▶ _Objective_: Copy exactly, please, the lines of the data from its start through the line containing "COL = scene.collection".

▶ _Provided information_:

────────────────────

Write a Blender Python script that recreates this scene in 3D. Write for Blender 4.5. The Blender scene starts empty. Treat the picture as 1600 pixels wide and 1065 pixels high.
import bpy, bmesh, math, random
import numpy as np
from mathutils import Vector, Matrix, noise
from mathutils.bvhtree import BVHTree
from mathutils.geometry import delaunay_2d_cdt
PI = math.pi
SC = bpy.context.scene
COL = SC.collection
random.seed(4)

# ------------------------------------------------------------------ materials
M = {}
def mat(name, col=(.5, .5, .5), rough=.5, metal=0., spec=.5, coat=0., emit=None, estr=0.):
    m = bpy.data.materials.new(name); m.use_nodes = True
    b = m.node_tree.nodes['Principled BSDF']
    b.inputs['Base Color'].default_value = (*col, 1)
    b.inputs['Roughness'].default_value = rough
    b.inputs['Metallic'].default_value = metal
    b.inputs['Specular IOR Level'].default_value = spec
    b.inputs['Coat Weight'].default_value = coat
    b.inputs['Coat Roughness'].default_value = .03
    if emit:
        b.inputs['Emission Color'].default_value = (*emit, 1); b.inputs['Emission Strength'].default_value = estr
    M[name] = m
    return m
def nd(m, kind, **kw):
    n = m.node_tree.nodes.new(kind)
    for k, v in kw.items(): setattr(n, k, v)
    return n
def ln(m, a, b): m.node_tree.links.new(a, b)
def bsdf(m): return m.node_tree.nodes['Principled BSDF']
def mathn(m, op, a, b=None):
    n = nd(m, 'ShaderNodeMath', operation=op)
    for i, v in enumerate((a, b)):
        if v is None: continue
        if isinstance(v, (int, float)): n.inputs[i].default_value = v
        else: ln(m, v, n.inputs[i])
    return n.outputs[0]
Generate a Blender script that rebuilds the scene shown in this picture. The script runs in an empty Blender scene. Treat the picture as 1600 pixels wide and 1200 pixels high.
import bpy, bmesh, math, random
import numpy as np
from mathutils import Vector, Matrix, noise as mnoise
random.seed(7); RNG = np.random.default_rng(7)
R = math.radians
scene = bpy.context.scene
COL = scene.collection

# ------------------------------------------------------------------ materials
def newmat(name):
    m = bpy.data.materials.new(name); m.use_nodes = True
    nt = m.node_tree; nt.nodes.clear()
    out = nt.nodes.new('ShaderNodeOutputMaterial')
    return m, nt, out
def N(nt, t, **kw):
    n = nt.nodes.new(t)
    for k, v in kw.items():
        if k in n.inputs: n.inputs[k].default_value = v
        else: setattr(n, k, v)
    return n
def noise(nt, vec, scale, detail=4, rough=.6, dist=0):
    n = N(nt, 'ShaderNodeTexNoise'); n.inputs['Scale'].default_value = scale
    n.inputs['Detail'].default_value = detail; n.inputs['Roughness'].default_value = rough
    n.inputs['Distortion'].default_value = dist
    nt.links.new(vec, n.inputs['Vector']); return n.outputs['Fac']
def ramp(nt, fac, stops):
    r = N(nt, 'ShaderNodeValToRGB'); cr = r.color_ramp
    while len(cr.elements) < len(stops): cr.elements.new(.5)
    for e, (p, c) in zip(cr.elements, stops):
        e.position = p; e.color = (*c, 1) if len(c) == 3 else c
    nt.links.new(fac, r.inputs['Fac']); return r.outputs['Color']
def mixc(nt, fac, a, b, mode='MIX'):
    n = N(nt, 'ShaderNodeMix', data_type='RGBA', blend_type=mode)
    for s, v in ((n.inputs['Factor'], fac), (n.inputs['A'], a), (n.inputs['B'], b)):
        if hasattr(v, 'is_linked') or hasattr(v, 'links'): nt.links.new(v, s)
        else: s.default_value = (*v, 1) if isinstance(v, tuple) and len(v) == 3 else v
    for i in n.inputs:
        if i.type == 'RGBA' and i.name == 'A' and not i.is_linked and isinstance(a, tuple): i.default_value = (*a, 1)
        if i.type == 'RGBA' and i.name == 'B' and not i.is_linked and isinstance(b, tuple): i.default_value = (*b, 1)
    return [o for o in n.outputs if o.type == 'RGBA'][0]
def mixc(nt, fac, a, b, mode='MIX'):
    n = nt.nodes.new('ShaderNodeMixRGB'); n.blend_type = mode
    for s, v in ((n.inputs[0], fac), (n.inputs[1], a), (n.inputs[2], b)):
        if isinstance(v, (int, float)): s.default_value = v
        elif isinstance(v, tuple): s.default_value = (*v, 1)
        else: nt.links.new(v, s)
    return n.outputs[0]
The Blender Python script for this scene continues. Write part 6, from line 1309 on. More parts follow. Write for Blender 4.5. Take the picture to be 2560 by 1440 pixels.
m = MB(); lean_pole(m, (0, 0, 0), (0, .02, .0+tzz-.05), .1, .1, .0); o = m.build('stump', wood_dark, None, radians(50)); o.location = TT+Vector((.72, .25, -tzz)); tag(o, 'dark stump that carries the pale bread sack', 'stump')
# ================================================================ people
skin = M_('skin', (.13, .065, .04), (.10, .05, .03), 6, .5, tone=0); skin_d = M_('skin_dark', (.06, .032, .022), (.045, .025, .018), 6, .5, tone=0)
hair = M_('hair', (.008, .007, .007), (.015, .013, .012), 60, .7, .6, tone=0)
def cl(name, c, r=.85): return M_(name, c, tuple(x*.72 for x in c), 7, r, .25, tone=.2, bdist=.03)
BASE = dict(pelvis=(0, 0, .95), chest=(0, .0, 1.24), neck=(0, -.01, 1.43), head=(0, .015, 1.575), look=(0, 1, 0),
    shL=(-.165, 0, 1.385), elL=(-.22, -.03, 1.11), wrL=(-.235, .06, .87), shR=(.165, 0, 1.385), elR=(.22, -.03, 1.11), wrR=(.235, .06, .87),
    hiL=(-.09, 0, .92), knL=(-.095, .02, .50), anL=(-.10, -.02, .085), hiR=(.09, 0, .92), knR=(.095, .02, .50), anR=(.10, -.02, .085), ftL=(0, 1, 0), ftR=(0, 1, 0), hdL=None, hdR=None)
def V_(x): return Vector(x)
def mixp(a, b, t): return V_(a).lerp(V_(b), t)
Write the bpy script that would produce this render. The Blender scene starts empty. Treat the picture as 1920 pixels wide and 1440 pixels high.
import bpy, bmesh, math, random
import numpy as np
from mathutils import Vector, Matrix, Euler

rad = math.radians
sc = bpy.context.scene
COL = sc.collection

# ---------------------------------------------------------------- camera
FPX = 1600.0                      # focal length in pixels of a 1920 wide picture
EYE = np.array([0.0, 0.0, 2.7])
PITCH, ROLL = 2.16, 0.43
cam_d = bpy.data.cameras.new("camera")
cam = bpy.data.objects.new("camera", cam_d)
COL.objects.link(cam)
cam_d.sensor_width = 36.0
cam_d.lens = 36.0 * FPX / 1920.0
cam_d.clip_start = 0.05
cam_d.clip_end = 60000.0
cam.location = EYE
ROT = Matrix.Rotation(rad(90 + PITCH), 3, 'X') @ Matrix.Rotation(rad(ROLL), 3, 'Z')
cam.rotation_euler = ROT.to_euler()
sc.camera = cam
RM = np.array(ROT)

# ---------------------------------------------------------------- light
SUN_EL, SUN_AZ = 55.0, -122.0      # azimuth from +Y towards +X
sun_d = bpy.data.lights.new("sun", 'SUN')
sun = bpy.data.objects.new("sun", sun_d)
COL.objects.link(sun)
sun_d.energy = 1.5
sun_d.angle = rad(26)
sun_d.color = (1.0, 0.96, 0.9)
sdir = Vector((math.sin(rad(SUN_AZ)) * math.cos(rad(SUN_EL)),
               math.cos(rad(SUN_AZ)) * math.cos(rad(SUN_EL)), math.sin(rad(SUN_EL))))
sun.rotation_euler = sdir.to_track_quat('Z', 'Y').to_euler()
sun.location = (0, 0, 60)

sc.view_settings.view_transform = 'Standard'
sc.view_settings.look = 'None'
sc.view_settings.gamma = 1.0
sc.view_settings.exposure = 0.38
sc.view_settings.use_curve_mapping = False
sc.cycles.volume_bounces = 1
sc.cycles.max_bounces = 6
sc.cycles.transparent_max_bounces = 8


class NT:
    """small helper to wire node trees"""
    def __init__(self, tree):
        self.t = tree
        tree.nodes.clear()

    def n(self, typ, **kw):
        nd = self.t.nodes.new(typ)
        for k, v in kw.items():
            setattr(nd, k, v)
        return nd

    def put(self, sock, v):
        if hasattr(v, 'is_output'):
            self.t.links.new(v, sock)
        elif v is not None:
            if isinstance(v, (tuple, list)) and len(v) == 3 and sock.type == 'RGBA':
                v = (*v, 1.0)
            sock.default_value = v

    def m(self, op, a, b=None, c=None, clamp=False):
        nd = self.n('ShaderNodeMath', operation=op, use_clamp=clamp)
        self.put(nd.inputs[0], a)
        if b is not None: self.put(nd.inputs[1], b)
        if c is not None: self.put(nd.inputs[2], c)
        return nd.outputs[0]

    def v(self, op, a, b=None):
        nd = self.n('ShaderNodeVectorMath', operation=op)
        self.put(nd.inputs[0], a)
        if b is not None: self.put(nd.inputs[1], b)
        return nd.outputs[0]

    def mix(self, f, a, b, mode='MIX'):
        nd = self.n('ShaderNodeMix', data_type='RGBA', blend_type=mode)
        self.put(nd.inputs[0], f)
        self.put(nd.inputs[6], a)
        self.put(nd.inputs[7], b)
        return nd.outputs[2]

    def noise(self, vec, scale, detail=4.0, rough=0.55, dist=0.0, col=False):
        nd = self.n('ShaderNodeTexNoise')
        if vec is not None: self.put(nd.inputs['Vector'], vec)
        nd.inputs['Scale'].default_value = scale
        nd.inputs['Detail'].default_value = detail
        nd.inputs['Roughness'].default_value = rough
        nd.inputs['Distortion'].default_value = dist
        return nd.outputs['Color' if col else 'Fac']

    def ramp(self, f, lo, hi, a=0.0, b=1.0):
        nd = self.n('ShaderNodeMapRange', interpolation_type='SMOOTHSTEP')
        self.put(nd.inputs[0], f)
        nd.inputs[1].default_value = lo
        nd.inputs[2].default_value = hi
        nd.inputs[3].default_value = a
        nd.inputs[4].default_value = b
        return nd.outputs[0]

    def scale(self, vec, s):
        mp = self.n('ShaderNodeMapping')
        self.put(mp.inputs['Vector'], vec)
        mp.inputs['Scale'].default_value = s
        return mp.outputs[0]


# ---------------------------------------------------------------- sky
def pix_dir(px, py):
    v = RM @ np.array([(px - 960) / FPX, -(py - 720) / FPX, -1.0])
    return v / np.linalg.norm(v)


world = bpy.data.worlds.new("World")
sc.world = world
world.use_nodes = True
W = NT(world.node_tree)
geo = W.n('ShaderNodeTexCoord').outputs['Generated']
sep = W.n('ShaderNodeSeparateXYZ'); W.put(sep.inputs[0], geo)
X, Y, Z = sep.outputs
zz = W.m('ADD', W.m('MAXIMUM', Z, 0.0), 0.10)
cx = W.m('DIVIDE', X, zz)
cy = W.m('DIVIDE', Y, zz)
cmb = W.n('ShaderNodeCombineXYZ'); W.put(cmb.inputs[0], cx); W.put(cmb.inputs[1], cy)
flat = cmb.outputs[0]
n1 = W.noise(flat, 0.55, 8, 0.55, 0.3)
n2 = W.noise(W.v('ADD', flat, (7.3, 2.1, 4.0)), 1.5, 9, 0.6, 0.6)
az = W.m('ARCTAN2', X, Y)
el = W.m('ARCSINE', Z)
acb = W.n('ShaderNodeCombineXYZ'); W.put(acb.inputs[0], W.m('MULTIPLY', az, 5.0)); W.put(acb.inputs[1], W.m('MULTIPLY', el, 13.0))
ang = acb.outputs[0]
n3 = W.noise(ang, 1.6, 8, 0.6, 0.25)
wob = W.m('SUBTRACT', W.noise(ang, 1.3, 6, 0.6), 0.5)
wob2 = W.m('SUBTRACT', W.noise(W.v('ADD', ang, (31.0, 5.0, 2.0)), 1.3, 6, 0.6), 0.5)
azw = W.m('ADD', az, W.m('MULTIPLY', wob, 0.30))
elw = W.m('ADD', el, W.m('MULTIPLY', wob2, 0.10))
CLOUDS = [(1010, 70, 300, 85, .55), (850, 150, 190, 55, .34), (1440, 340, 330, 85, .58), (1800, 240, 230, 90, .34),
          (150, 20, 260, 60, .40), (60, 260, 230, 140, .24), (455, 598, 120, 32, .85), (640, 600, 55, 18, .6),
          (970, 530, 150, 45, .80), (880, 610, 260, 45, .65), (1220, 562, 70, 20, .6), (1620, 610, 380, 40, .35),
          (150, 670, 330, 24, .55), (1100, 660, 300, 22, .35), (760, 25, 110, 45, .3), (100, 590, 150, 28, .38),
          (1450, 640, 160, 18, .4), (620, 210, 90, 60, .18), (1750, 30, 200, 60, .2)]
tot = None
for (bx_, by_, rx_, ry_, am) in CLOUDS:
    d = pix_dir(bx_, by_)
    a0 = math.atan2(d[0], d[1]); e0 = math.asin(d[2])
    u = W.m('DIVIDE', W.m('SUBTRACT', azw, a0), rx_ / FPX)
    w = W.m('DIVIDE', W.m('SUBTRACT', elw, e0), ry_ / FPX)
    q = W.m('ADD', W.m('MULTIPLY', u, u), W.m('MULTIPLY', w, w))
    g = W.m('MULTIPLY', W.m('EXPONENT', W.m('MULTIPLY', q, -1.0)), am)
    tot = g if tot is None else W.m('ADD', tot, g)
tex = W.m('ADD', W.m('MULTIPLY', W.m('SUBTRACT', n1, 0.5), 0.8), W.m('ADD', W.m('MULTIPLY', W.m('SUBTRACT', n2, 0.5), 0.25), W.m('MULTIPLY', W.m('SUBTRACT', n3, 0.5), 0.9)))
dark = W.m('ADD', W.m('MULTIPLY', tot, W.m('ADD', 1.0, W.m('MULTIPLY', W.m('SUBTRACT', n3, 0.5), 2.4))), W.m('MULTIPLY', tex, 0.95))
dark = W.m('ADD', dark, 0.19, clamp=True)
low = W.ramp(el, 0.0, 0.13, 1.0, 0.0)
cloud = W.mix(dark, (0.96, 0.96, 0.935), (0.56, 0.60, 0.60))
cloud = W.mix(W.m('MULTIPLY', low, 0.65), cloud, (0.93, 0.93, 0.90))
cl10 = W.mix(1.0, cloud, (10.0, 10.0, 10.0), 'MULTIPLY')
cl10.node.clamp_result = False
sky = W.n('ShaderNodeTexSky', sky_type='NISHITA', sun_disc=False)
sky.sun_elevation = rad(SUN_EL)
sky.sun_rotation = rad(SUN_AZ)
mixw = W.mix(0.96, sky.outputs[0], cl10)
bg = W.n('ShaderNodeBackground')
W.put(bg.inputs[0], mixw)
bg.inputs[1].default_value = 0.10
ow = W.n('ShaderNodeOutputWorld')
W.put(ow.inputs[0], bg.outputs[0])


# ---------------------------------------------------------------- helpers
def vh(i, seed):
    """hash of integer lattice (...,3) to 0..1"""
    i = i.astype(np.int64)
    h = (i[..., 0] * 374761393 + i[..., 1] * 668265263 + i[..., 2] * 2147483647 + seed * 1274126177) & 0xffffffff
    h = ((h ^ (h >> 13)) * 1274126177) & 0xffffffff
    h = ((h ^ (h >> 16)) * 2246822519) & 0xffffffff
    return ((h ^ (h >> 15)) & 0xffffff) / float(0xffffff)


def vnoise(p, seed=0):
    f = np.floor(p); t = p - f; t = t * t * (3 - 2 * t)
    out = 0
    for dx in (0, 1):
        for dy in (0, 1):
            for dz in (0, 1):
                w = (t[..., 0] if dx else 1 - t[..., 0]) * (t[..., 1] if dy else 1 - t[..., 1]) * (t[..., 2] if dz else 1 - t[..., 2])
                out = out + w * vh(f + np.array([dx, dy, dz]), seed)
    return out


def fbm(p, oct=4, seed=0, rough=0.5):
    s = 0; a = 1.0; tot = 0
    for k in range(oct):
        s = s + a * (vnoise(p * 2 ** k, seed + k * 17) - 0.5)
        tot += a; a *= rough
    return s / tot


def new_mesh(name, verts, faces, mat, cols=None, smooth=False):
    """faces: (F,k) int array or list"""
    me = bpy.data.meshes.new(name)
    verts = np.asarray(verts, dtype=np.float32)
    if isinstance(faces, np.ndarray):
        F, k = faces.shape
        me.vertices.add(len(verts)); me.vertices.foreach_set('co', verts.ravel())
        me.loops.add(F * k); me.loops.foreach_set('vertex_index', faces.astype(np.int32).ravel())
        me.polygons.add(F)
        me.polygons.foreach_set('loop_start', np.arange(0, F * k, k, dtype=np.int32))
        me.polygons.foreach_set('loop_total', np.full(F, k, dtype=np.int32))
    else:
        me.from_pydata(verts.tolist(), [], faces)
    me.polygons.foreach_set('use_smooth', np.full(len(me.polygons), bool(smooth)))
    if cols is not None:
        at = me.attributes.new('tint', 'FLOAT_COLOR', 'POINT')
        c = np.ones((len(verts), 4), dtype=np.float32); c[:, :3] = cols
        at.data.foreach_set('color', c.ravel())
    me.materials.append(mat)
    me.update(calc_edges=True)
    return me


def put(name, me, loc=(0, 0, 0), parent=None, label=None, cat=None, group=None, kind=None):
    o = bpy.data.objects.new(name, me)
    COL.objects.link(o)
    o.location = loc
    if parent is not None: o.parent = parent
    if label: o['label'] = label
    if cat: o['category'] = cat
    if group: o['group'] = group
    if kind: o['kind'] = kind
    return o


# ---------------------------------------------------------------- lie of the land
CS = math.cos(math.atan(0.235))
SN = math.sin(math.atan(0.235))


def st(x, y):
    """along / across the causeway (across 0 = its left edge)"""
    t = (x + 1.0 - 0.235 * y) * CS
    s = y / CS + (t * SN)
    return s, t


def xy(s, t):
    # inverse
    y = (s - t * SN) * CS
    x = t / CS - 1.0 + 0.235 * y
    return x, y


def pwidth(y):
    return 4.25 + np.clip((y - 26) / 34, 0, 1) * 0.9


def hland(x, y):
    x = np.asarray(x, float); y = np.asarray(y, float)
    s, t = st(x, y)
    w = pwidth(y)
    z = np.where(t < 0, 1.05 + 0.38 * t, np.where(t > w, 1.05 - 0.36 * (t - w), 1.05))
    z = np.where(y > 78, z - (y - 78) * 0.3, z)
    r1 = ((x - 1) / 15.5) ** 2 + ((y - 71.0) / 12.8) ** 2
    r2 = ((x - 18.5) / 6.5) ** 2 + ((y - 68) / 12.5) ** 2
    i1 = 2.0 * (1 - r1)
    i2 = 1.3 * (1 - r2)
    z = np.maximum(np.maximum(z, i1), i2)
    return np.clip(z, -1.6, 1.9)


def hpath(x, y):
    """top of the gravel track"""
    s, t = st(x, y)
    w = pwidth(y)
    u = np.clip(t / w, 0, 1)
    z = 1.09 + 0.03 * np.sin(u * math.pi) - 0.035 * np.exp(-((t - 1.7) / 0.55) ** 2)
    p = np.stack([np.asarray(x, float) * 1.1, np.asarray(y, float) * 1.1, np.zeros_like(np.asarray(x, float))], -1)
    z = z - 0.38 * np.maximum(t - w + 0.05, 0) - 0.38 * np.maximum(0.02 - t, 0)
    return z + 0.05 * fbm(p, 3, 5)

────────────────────

▶ _Answer to this task_:
Write a Blender Python script that recreates this scene in 3D. Write for Blender 4.5. The Blender scene starts empty. Treat the picture as 1600 pixels wide and 1065 pixels high.
import bpy, bmesh, math, random
import numpy as np
from mathutils import Vector, Matrix, noise
from mathutils.bvhtree import BVHTree
from mathutils.geometry import delaunay_2d_cdt
PI = math.pi
SC = bpy.context.scene
COL = SC.collection
random.seed(4)

# ------------------------------------------------------------------ materials
M = {}
def mat(name, col=(.5, .5, .5), rough=.5, metal=0., spec=.5, coat=0., emit=None, estr=0.):
    m = bpy.data.materials.new(name); m.use_nodes = True
    b = m.node_tree.nodes['Principled BSDF']
    b.inputs['Base Color'].default_value = (*col, 1)
    b.inputs['Roughness'].default_value = rough
    b.inputs['Metallic'].default_value = metal
    b.inputs['Specular IOR Level'].default_value = spec
    b.inputs['Coat Weight'].default_value = coat
    b.inputs['Coat Roughness'].default_value = .03
    if emit:
        b.inputs['Emission Color'].default_value = (*emit, 1); b.inputs['Emission Strength'].default_value = estr
    M[name] = m
    return m
def nd(m, kind, **kw):
    n = m.node_tree.nodes.new(kind)
    for k, v in kw.items(): setattr(n, k, v)
    return n
def ln(m, a, b): m.node_tree.links.new(a, b)
def bsdf(m): return m.node_tree.nodes['Principled BSDF']
def mathn(m, op, a, b=None):
    n = nd(m, 'ShaderNodeMath', operation=op)
    for i, v in enumerate((a, b)):
        if v is None: continue
        if isinstance(v, (int, float)): n.inputs[i].default_value = v
        else: ln(m, v, n.inputs[i])
    return n.outputs[0]
Generate a Blender script that rebuilds the scene shown in this picture. The script runs in an empty Blender scene. Treat the picture as 1600 pixels wide and 1200 pixels high.
import bpy, bmesh, math, random
import numpy as np
from mathutils import Vector, Matrix, noise as mnoise
random.seed(7); RNG = np.random.default_rng(7)
R = math.radians
scene = bpy.context.scene
COL = scene.collection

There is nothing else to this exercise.